What the task asks:
Write out each line exactly as given. Leave the pictures out of your copy.

Data section:
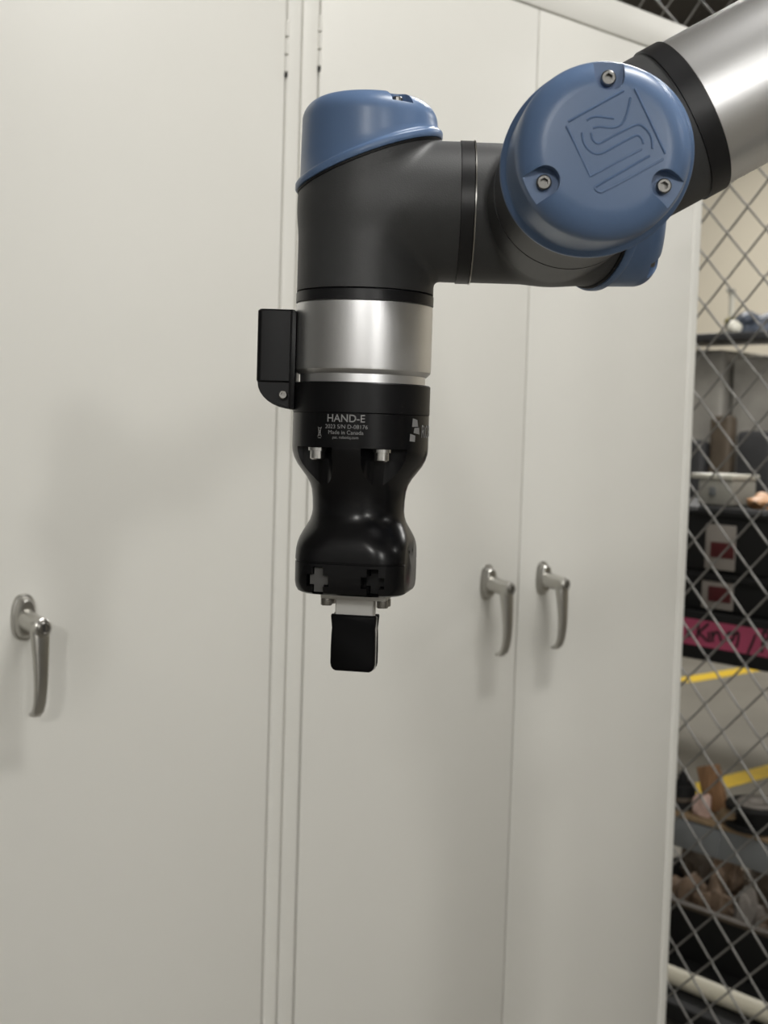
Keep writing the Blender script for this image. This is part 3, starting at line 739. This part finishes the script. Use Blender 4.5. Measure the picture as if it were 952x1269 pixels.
# ------------------------------------------------------------------ farther rack with wrapped goods
SB = 4.1
bl = smz(835, 409, SB)[0] - .5; br = smz(952, 409, SB)[0] + .6
zbm = smz(900, 416, SB)[1]
r2 = empty('far_rack', P(SB + .3, (bl + br) / 2, -CZ), 'far shelving frame with one dark beam above wrapped goods', 'rack')
for mm in (bl, br - .05):
    for ss in (SB, SB + .7): fbox('rack_post', ss, ss + .05, mm, mm + .05, -CZ, zbm + .02, 'shelfblack', r2)
fbox('shelf_beam', SB, SB + .05, bl, br, zbm - .016, zbm + .012, 'darkcrate', r2)
fbox('shelf_deck', SB + .05, SB + .30, bl, br, zbm - .012, zbm + .010, 'darkcrate', r2)
fbox('lower_deck', SB, SB + .75, bl, br, -.46, -.42, 'darkcrate', r2)
def back_box(name, label, cat, x0, y0, x1, y1, m, s=SB, dep=.4, zb=None):
    a = smz(x0, y1, s); b = smz(x1, y0, s)
    bm = bmesh.new(); z0 = a[1] if zb is None else zb
    random.seed(hash(label) % 999 if False else len(label)); sx, sy, sz = dep, abs(b[0] - a[0]), b[1] - z0
    box(bm, (0, -sy / 2, 0), (dep, sy / 2, sz), .02, 3)
    bmesh.ops.subdivide_edges(bm, edges=bm.edges, cuts=3, use_grid_fill=True)
    for v in bm.verts:
        k = math.sin(v.co.y * 40 + v.co.z * 17) * .006 + math.sin(v.co.z * 55 + v.co.y * 9) * .005
        if v.co.z > .02: v.co += Vector((k, k * .6, k * .4))
    return tag(finish(bm, name, m, None, FR(s, (a[0] + b[0]) / 2, z0), 60), label, cat)
zd = -.4195
back_box('wrapped_bale', 'grey plastic-wrapped bale beside the cabinet edge, under the far beam', 'bundle', 838, 432, 897, 600, 'wrap', SB + .10, .4, zd)
back_box('wrapped_bale', 'grey plastic-wrapped bale at the right picture edge, under the far beam', 'bundle', 902, 440, 985, 560, 'wrap', SB + .10, .4, zd)
back_box('storage_crate', 'dark grey crate in front of the wrapped bales, nearest the cabinet', 'crate', 836, 545, 872, 640, 'darkcrate', SB - .0 + .005, .06, zd)
back_box('storage_crate', 'brownish crate between two dark crates before the wrapped bales', 'crate', 873, 515, 905, 640, 'browncrate', SB + .005, .06, zd)
back_box('storage_crate', 'dark grey crate in front of the wrapped bales at the right edge', 'crate', 907, 535, 958, 640, 'darkcrate', SB + .005, .06, zd)
zt_ = zbm + .0105
m_, _ = smz(938, 400, SB + .15); lump('folded_tarp', 'navy', (SB + .15, m_, zt_ + .002), .10, .09, .055, 11, 'dark blue crumpled tarp on the far beam', 'tarp', .5, None, 3, True, 2.6, 30)
m_, _ = smz(909, 402, SB + .05); lump('white_bag', 'whitep', (SB + .06, m_, zt_ + .002), .03, .03, .030, 13, 'small white bag beside the blue tarp on the far beam', 'bag')
m_, _ = smz(906, 400, SB + .2); t = empty('spray_bottle', P(SB + .2, m_, zt_), 'pale upright tube with olive collar standing on the far beam', 'bottle')
bm = bmesh.new(); lathe(bm, [(.018, 0), (.018, .05), (.010, .055), (.011, .16), (.013, .17), (.004, .172)], 20); finish(bm, 'bottle_tube', 'whitep', t, FR(SB + .2, m_, zt_))
bm = bmesh.new(); lathe(bm, [(.020, .035), (.024, .040), (.024, .07), (.016, .078)], 20); finish(bm, 'bottle_collar', 'olive', t, FR(SB + .2, m_, zt_))
bm = bmesh.new(); box(bm, (-.03, -.008, .172), (.012, .008, .188), .003); finish(bm, 'bottle_nozzle', 'greyplastic', t, FR(SB + .2, m_, zt_))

Reply to the exercise:
Keep writing the Blender script for this image. This is part 3, starting at line 739. This part finishes the script. Use Blender 4.5. Measure the picture as if it were 952x1269 pixels.
# ------------------------------------------------------------------ farther rack with wrapped goods
SB = 4.1
bl = smz(835, 409, SB)[0] - .5; br = smz(952, 409, SB)[0] + .6
zbm = smz(900, 416, SB)[1]
r2 = empty('far_rack', P(SB + .3, (bl + br) / 2, -CZ), 'far shelving frame with one dark beam above wrapped goods', 'rack')
for mm in (bl, br - .05):
    for ss in (SB, SB + .7): fbox('rack_post', ss, ss + .05, mm, mm + .05, -CZ, zbm + .02, 'shelfblack', r2)
fbox('shelf_beam', SB, SB + .05, bl, br, zbm - .016, zbm + .012, 'darkcrate', r2)
fbox('shelf_deck', SB + .05, SB + .30, bl, br, zbm - .012, zbm + .010, 'darkcrate', r2)
fbox('lower_deck', SB, SB + .75, bl, br, -.46, -.42, 'darkcrate', r2)
def back_box(name, label, cat, x0, y0, x1, y1, m, s=SB, dep=.4, zb=None):
    a = smz(x0, y1, s); b = smz(x1, y0, s)
    bm = bmesh.new(); z0 = a[1] if zb is None else zb
    random.seed(hash(label) % 999 if False else len(label)); sx, sy, sz = dep, abs(b[0] - a[0]), b[1] - z0
    box(bm, (0, -sy / 2, 0), (dep, sy / 2, sz), .02, 3)
    bmesh.ops.subdivide_edges(bm, edges=bm.edges, cuts=3, use_grid_fill=True)
    for v in bm.verts:
        k = math.sin(v.co.y * 40 + v.co.z * 17) * .006 + math.sin(v.co.z * 55 + v.co.y * 9) * .005
        if v.co.z > .02: v.co += Vector((k, k * .6, k * .4))
    return tag(finish(bm, name, m, None, FR(s, (a[0] + b[0]) / 2, z0), 60), label, cat)
zd = -.4195
back_box('wrapped_bale', 'grey plastic-wrapped bale beside the cabinet edge, under the far beam', 'bundle', 838, 432, 897, 600, 'wrap', SB + .10, .4, zd)
back_box('wrapped_bale', 'grey plastic-wrapped bale at the right picture edge, under the far beam', 'bundle', 902, 440, 985, 560, 'wrap', SB + .10, .4, zd)
back_box('storage_crate', 'dark grey crate in front of the wrapped bales, nearest the cabinet', 'crate', 836, 545, 872, 640, 'darkcrate', SB - .0 + .005, .06, zd)
back_box('storage_crate', 'brownish crate between two dark crates before the wrapped bales', 'crate', 873, 515, 905, 640, 'browncrate', SB + .005, .06, zd)
back_box('storage_crate', 'dark grey crate in front of the wrapped bales at the right edge', 'crate', 907, 535, 958, 640, 'darkcrate', SB + .005, .06, zd)
zt_ = zbm + .0105
m_, _ = smz(938, 400, SB + .15); lump('folded_tarp', 'navy', (SB + .15, m_, zt_ + .002), .10, .09, .055, 11, 'dark blue crumpled tarp on the far beam', 'tarp', .5, None, 3, True, 2.6, 30)
m_, _ = smz(909, 402, SB + .05); lump('white_bag', 'whitep', (SB + .06, m_, zt_ + .002), .03, .03, .030, 13, 'small white bag beside the blue tarp on the far beam', 'bag')
m_, _ = smz(906, 400, SB + .2); t = empty('spray_bottle', P(SB + .2, m_, zt_), 'pale upright tube with olive collar standing on the far beam', 'bottle')
bm = bmesh.new(); lathe(bm, [(.018, 0), (.018, .05), (.010, .055), (.011, .16), (.013, .17), (.004, .172)], 20); finish(bm, 'bottle_tube', 'whitep', t, FR(SB + .2, m_, zt_))
bm = bmesh.new(); lathe(bm, [(.020, .035), (.024, .040), (.024, .07), (.016, .078)], 20); finish(bm, 'bottle_collar', 'olive', t, FR(SB + .2, m_, zt_))
bm = bmesh.new(); box(bm, (-.03, -.008, .172), (.012, .008, .188), .003); finish(bm, 'bottle_nozzle', 'greyplastic', t, FR(SB + .2, m_, zt_))